++++ DATASET RECORDS

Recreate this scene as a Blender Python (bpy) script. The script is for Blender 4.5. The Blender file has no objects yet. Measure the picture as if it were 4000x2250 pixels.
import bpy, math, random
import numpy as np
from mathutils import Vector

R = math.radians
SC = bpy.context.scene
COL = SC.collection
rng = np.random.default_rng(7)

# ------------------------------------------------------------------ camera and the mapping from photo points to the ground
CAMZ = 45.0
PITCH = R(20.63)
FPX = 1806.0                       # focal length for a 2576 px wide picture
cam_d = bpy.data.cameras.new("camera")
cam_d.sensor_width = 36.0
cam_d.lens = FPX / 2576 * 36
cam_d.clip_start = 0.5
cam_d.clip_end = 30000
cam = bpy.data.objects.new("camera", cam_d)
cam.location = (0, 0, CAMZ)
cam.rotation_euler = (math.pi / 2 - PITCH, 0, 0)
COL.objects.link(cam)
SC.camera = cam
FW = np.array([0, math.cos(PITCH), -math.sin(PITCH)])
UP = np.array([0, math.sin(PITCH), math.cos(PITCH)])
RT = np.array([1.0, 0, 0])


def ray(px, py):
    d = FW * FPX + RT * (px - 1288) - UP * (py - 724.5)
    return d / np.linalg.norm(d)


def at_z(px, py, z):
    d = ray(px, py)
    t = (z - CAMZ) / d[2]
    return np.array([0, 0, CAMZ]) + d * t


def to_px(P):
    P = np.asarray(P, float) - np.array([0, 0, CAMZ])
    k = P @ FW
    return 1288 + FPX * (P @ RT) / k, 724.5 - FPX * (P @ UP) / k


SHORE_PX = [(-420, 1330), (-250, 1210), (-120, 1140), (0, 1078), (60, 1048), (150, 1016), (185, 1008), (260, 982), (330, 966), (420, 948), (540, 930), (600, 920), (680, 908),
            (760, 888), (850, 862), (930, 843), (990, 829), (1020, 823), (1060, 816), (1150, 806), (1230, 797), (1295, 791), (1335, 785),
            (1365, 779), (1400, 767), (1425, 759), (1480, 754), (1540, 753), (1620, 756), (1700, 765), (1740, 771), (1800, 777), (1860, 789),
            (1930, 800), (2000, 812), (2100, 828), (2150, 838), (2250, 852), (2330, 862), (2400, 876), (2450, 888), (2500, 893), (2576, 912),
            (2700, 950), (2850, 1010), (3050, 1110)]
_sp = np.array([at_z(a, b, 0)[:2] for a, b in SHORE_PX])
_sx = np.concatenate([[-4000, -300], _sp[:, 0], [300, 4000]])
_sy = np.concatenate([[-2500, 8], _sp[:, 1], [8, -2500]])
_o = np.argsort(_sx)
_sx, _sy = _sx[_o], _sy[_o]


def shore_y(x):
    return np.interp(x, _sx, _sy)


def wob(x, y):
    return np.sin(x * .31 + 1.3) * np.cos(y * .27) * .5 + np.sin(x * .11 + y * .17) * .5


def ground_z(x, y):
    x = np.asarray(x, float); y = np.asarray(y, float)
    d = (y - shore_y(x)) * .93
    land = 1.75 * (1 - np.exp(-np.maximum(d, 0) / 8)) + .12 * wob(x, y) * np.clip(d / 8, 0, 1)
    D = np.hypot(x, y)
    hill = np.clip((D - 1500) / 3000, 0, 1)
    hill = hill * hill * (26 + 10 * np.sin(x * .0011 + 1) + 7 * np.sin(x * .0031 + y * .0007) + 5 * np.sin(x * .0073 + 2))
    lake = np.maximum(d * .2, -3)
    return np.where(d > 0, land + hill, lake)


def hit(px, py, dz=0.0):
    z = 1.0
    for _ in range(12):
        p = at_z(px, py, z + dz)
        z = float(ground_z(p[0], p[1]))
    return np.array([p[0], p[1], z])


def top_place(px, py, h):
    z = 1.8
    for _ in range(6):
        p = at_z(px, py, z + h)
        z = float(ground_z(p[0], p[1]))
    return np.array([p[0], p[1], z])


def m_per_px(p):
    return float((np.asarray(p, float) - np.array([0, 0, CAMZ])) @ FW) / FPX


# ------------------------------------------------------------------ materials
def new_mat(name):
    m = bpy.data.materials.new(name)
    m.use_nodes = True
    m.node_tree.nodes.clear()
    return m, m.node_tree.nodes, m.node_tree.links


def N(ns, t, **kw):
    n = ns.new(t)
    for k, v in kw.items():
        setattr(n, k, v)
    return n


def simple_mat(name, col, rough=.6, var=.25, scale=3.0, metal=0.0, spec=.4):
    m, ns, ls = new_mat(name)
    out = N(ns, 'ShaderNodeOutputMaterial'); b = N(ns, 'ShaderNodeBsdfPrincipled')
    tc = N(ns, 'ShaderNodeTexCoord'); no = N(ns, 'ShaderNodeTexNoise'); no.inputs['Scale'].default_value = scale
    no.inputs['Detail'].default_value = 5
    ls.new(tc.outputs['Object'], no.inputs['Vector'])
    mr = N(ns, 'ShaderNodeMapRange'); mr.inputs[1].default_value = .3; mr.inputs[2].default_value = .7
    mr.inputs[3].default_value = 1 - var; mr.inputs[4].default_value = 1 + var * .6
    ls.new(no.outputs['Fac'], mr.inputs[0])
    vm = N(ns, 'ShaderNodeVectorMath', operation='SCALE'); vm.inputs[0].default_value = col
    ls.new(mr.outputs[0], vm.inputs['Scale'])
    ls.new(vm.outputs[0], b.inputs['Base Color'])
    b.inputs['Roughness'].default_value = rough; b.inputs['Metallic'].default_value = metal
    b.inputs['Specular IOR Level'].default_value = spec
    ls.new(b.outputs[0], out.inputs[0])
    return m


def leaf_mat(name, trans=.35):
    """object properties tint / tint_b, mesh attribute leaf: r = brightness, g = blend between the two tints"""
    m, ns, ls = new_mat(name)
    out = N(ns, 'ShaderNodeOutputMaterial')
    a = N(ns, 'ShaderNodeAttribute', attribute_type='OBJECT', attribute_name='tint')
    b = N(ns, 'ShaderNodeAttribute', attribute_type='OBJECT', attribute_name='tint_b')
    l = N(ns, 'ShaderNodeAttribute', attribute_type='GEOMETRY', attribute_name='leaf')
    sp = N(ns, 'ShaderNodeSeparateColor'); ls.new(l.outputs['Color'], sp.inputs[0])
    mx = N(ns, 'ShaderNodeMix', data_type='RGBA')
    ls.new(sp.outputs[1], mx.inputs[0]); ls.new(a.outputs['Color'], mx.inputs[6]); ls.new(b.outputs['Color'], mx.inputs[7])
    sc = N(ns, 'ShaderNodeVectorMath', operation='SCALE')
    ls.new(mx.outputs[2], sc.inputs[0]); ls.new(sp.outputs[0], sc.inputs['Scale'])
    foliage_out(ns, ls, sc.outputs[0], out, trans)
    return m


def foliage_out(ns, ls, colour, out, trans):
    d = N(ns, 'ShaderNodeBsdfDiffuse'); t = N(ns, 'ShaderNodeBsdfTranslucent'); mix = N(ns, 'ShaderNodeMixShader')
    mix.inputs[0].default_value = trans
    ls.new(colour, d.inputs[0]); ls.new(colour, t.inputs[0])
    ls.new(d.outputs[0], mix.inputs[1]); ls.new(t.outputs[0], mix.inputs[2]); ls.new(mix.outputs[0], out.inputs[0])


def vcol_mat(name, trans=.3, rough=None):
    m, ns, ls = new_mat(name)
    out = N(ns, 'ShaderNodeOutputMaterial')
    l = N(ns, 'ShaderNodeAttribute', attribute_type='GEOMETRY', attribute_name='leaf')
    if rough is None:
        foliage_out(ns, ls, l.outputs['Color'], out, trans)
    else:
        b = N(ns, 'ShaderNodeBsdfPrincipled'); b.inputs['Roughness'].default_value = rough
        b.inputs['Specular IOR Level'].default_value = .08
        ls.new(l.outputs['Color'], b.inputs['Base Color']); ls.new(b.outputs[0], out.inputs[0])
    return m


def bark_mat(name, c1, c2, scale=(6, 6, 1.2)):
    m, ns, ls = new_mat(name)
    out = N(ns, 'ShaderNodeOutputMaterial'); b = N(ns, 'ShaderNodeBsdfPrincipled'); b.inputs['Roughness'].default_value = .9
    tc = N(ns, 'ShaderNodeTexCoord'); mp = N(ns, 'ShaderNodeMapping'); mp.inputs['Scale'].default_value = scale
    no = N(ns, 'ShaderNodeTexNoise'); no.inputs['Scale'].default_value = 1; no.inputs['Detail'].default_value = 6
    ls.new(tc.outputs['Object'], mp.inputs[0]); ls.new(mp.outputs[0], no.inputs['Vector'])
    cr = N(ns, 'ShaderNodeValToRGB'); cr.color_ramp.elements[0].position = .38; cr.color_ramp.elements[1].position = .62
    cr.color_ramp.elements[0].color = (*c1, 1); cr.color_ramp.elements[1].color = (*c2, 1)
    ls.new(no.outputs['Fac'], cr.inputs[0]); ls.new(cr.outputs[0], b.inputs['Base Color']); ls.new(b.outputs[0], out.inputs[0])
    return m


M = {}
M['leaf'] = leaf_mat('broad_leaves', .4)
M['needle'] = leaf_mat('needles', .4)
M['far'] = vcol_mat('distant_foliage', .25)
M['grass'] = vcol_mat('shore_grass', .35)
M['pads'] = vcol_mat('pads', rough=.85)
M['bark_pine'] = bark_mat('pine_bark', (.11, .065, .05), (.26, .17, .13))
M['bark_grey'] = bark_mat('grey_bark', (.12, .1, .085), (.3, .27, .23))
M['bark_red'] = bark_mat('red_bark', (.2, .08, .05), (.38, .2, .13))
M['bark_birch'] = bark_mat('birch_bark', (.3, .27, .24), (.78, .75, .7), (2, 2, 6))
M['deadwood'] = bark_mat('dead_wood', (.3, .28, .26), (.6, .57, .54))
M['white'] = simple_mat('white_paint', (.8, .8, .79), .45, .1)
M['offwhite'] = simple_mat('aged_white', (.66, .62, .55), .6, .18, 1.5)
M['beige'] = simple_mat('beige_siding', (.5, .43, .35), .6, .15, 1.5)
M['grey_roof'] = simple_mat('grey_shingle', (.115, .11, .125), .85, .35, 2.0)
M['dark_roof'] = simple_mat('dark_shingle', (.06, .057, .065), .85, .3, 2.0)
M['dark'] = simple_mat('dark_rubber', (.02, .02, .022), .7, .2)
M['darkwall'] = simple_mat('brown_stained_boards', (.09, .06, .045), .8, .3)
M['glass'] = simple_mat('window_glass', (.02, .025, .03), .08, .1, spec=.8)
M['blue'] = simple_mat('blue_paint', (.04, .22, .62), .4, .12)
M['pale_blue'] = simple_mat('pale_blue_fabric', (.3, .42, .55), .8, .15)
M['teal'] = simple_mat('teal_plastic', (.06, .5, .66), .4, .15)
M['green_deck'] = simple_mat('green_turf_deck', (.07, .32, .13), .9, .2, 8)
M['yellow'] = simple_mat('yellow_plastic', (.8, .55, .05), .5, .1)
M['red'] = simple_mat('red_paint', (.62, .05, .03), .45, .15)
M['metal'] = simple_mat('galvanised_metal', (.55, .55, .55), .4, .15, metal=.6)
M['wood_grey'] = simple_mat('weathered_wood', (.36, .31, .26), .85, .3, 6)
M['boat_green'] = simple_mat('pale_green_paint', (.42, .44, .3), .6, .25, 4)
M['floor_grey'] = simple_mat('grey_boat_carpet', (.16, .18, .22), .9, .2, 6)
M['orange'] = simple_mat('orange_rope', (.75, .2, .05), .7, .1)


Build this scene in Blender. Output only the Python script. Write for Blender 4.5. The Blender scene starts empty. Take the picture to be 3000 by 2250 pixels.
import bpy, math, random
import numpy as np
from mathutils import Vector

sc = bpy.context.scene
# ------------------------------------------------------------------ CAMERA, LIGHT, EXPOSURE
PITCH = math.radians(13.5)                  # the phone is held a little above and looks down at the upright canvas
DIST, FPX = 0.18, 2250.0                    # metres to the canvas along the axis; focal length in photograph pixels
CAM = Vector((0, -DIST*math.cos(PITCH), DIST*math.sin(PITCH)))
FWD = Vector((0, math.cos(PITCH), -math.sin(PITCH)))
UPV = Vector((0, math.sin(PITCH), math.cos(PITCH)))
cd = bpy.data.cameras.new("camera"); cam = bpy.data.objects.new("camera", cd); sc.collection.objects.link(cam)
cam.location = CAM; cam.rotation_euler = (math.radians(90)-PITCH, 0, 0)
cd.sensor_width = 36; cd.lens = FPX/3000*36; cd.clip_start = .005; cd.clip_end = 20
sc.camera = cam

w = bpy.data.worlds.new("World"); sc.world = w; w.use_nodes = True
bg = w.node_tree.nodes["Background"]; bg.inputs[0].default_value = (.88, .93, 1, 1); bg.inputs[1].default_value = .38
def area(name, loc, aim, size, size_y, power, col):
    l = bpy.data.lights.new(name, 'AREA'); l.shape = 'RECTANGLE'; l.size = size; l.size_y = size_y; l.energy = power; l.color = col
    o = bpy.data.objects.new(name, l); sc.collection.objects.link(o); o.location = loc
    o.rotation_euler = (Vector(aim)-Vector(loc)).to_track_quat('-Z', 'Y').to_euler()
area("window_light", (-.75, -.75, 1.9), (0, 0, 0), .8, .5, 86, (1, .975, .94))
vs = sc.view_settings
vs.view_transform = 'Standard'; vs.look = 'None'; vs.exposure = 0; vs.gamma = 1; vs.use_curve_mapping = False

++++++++

* **INSTRUCTIONS FOR THE TASK**
Can you write out the lines above, from the first one through the one containing "rng = np.random.default_rng(7)", exactly as they appear and nothing more?

* **RESULT**
Recreate this scene as a Blender Python (bpy) script. The script is for Blender 4.5. The Blender file has no objects yet. Measure the picture as if it were 4000x2250 pixels.
import bpy, math, random
import numpy as np
from mathutils import Vector

R = math.radians
SC = bpy.context.scene
COL = SC.collection
rng = np.random.default_rng(7)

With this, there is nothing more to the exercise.